今回発表の最大のハイライトが第2ステージとなる魂動デザイン表現だろう。マツダ3のデザインの原型は、2017年の東京モーターショーに出展されたコンセプトカー「魁(KAI)コンセプト」だ。「魁(KAI)コンセプト」と今回のマツダ3を見比べてみると、コンセプトカーを素直に量産モデルに落とし込んでいることがわかる。

魂動デザインの出発点「マツダ靭(シナリ)」
魂動デザインの出発点「マツダ靭(シナリ)」

マツダの魂動デザインは、2011年に発表されたコンセプトカー「マツダ靭(シナリ)」に端を発し、2012年のCX-5から量産モデルに投入されている。「マツダ靭(シナリ)」で明らかなように、動物の持つ躍動感、筋肉の動きのもたらすダイナミック感をメインテーマに表現したデザインであることはよく知られている。

しかし第2ステージの魂動デザインは、「魂動」というテーマは継承しながら新たなデザインの境地を追求し、大きく方向を変えている。ダイナミックな躍動感から、日本の美意識を礎とした「新たなエレガンス」の表現に変わっているのだ。

この日本の美意識に従った「エレガンス」とは、控えめでありながら豊かな美しさを持つことを意味するという。凛とした印象の中にもゆとりや間があり艶がある。これ見よがしに主張するものではなく、繊細なバランスの上の美しさを表現するという。

第2ステージの魂動デザインを象徴するビジョン・クーペ
第2ステージの魂動デザインを象徴するビジョン・クーペ

そもそも魂動デザインはダイナミックな躍動感を表現するために後方に向かって流れるようなアッパーボディと、盛り上がったフロント・フェンダーからリヤに繋がる動的な面構成を組み合わせていた。
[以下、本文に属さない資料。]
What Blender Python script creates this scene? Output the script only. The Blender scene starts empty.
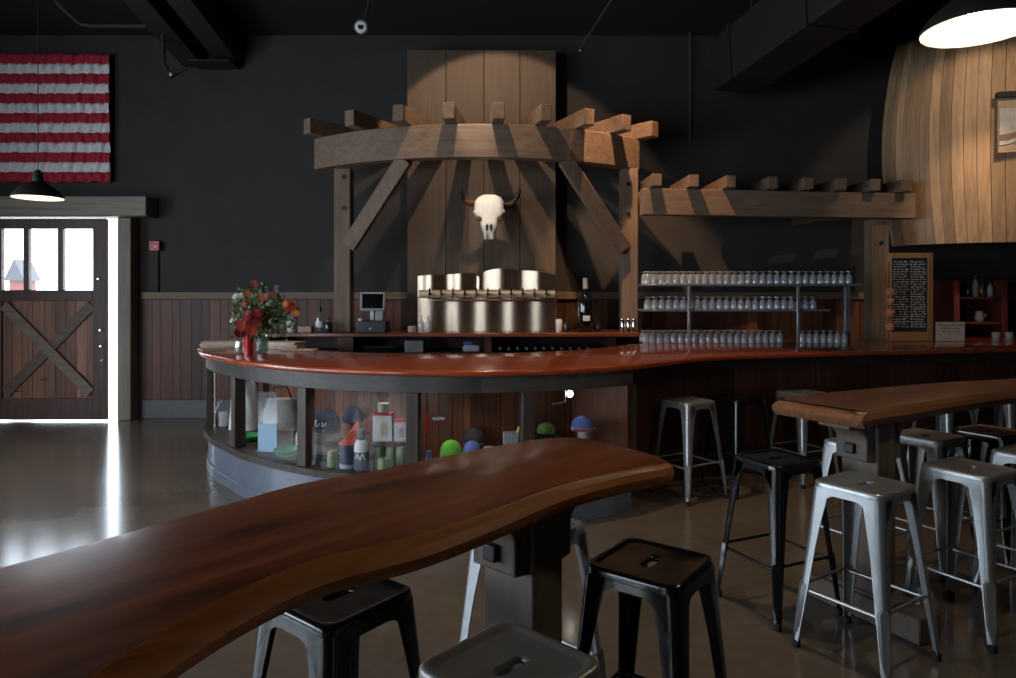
import bpy, bmesh, math, random
from mathutils import Vector, Matrix, Quaternion
random.seed(7)
PI = math.pi
sc = bpy.context.scene
COL = sc.collection
F, CX, HY, H = 680.0, 508.0, 295.0, 1.59          # camera: focal in px, centre column, horizon row, eye height

def at(px, py, Y):
    return Vector(((px - CX) * Y / F, Y, H - (py - HY) * Y / F))
def X_(px, Y): return (px - CX) * Y / F
def Z_(py, Y): return H - (py - HY) * Y / F

# ------------------------------------------------------------------ materials
MATS = {}
def nodes(name):
    m = bpy.data.materials.new(name); m.use_nodes = True
    nt = m.node_tree; nt.nodes.clear()
    out = nt.nodes.new('ShaderNodeOutputMaterial')
    return m, nt, out
def N(nt, t, **kw):
    n = nt.nodes.new(t)
    for k, v in kw.items():
        if k in n.inputs: n.inputs[k].default_value = v
        else: setattr(n, k, v)
    return n
def c4(c): return (c[0], c[1], c[2], 1.0)

def plain(name, col, rough=0.5, metal=0.0, coat=0.0, var=0.12, scale=18.0, emit=None, estr=0.0, spec=0.5, bump=0.0):
    if name in MATS: return MATS[name]
    m, nt, out = nodes(name)
    b = N(nt, 'ShaderNodeBsdfPrincipled')
    b.inputs['Roughness'].default_value = rough; b.inputs['Metallic'].default_value = metal
    b.inputs['Coat Weight'].default_value = coat; b.inputs['Coat Roughness'].default_value = 0.08
    b.inputs['Specular IOR Level'].default_value = spec
    tc = N(nt, 'ShaderNodeTexCoord')
    no = N(nt, 'ShaderNodeTexNoise'); no.inputs['Scale'].default_value = scale; no.inputs['Detail'].default_value = 4
    nt.links.new(tc.outputs['Object'], no.inputs['Vector'])
    r = N(nt, 'ShaderNodeValToRGB')
    r.color_ramp.elements[0].position = 0.3; r.color_ramp.elements[1].position = 0.7
    r.color_ramp.elements[0].color = c4([x * (1 - var) for x in col])
    r.color_ramp.elements[1].color = c4([min(1, x * (1 + var)) for x in col])
    nt.links.new(no.outputs['Fac'], r.inputs['Fac']); nt.links.new(r.outputs['Color'], b.inputs['Base Color'])
    if bump:
        bp = N(nt, 'ShaderNodeBump'); bp.inputs['Strength'].default_value = bump; bp.inputs['Distance'].default_value = 0.01
        nt.links.new(no.outputs['Fac'], bp.inputs['Height']); nt.links.new(bp.outputs['Normal'], b.inputs['Normal'])
    if emit:
        b.inputs['Emission Color'].default_value = c4(emit); b.inputs['Emission Strength'].default_value = estr
    nt.links.new(b.outputs['BSDF'], out.inputs['Surface'])
    MATS[name] = m
    return m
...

それが今回からはこうした盛り上がるような面構成を止め、リフレクション(反射光)、光の動きで生命観を表現したいということなのだ。そのため、面積の大きなボディサイド面にはキャラクターラインや面の張り出しを抑え、ボディサイドのショルダー部から下方に向かってわずかにインバース(内凹み)形状としている。そのため光の当たり具合によってはのっぺら坊に見えるが、外景が映り込むことで立体感が浮き上がってくるというデザイン表現になっているのだ。
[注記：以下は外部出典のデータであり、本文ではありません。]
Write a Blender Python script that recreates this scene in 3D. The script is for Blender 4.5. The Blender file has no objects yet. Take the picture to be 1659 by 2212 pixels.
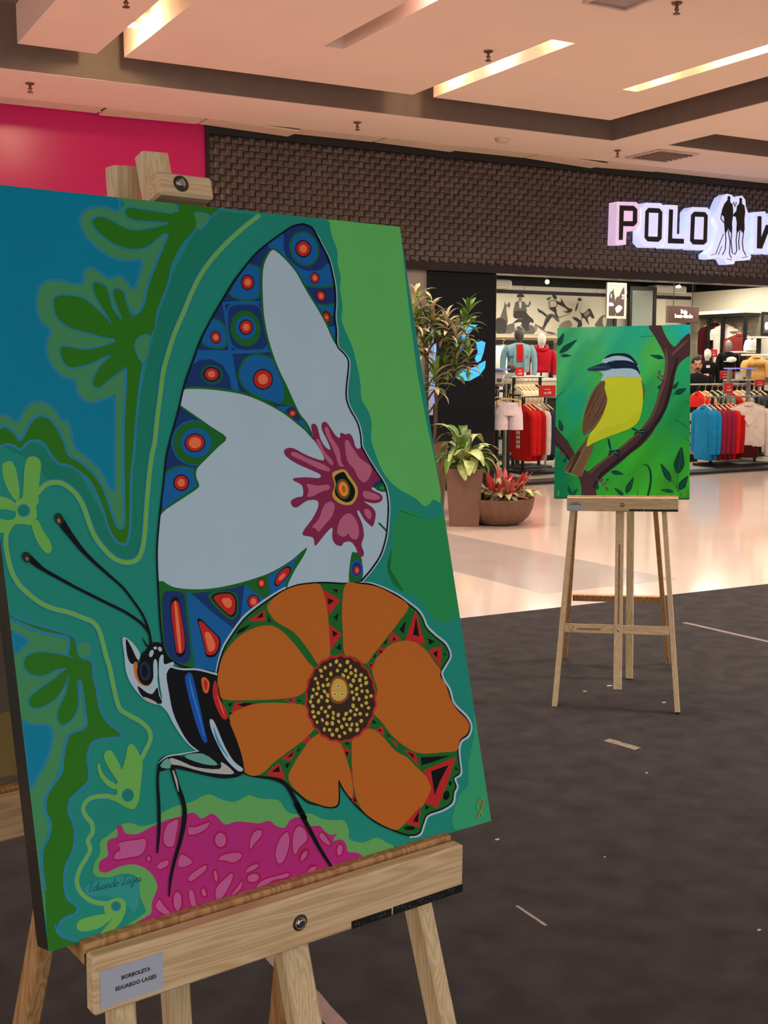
import bpy, bmesh, math, random
import numpy as np
from mathutils import Vector, Matrix, noise
random.seed(7)
SC = bpy.context.scene
COL = SC.collection
R = math.radians

# ------------------------------------------------------------------ camera
FPX = 2500.0
PITCH = math.atan((1106 - 785) / FPX)
YAW = R(29.0)
CAM = Vector((0, 0, 1.5))
cd = bpy.data.cameras.new('camera')
cd.sensor_fit = 'HORIZONTAL'; cd.sensor_width = 36.0; cd.lens = FPX / 1659 * 36.0
cd.clip_start = 0.05; cd.clip_end = 200
cam = bpy.data.objects.new('camera', cd); COL.objects.link(cam)
cam.location = CAM
cam.rotation_euler = (R(90) - PITCH, 0, -YAW)
SC.camera = cam

# ------------------------------------------------------------------ world, lamps, exposure
SC.view_settings.view_transform = 'Standard'; SC.view_settings.look = 'None'
SC.view_settings.exposure = 0.0; SC.view_settings.gamma = 1.0
SC.view_settings.use_curve_mapping = False
w = bpy.data.worlds.new('hall_air'); SC.world = w; w.use_nodes = True
bg = w.node_tree.nodes['Background']
bg.inputs[0].default_value = (1.0, 0.90, 0.84, 1); bg.inputs[1].default_value = 0.48

def lamp(kind, name, loc, energy, color, size=0.3, target=None, spot=None, blend=0.6, sy=None):
    l = bpy.data.lights.new(name, kind); l.energy = energy; l.color = color
    if kind == 'AREA':
        l.size = size
        if sy: l.shape = 'RECTANGLE'; l.size_y = sy
    else:
        l.shadow_soft_size = size
    if kind == 'SPOT':
        l.spot_size = R(spot or 90); l.spot_blend = blend
    o = bpy.data.objects.new(name, l); COL.objects.link(o); o.location = loc
    if target is not None:
        o.rotation_euler = (Vector(target) - Vector(loc)).to_track_quat('-Z', 'Y').to_euler()
    return o
WARM = (1.0, 0.86, 0.74); COOL = (0.86, 0.93, 1.0); PINKW = (1.0, 0.86, 0.80)
# added unseen area fills brightening canvas fronts, fascia and ceiling
lamp('AREA', 'fill_glow', (1.5, -7.5, 1.9), 150, (0.86, 0.94, 1.0), 9.0, (1.5, 4, 1.9), sy=2.6)
lamp('AREA', 'fill_glow', (-7.0, 5.0, 2.0), 150, (1.0, 0.85, 0.75), 7.0, (3, 6, 2.2), sy=2.6)
# added fill spots without fixtures, lighting the polished floor and its bounce
for x in (4.5, 6.6, 8.8, 11.0, 13.0):
    for y in (7.0, 9.3):
        lamp('SPOT', 'ceiling_spot', (x, y, 3.85), 55 if y < 8 else 225, WARM, 0.12, (x, y + .1, 0), 150, 0.9)
for x, y, e in ((-1.2, -1.0, 30), (3.0, 2.4, 35), (6.0, 2.7, 700), (8.4, 3.6, 720), (3.6, 4.6, 420), (0.2, 5.6, 90)):
    lamp('SPOT', 'ceiling_spot', (x, y, 3.85), e, PINKW, 0.35, (x, y + .1, 0), 150, 0.9)  # added fill that brightens the carpet, mostly its far part
for x, y in ((-1.5, -3.4), (3.0, -3.4), (7.5, -3.2), (12.0, 0.5), (12.5, 4.0), (-4.8, 1.5), (-4.8, 6.0), (-0.6, 8.4), (2.0, 8.6)):
    lamp('SPOT', 'ceiling_spot', (x, y, 3.85), 330, PINKW, 0.2, (x, y, 0), 150, 0.9)  # added fill whose floor bounce lifts the ceiling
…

このデザイン表現は、すでにコンセプトカーの「ビジョン RX」、「ビジョン クーペ」で採用されており、日本的なプレミアム・デザインの表現として生み出されている。

日本のプレミアムデザイン

マツダ3の基本フォルムは、逆スラントノーズ、ロングノーズ、キャビン・バックワード(後退)、スモールキャビンを組み合わせている。Aピラー位置を通常より後退させ、Aピラー付け根とフロント・ホイールとの距離を可能な限り長めに取ることで、伸びやかでエレガントなフォルムを生み出している。

逆スラントノーズ
逆スラントノーズ
前輪のホイールセンターとAピラー付け根の距離、Cピラーの面積と後方絞り込み
前輪のホイールセンターとAピラー付け根の距離、Cピラーの面積と後方絞り込み

キャビン部を後退させるとリヤのボリューム感が増大しやすいが、それを避けるためにCピラーの面積を異例なほど広くし、さらにCピラー部は後方に向かって強い絞り込みが加えられている。さらにリヤウインドウの取付角度も鋭角化させ、クーペのようなハッチバックとしている。ハッチバックの大胆なデザイン表現に比べると、セダンはトランク部とのバランスを取っているため、ハッチバックほど強いデザイン表現にはなっていない。
マツダ3

マツダの魂動デザインは、日本の自動車メーカーとして初のブランド・デザインをベースにした統一デザインとしてアピールされ、その練り込まれた造形は大いに評価されたが、日本的な美意識を訴求する第2ステージの魂動デザインは、グローバルでどのように評価されるのか興味深い。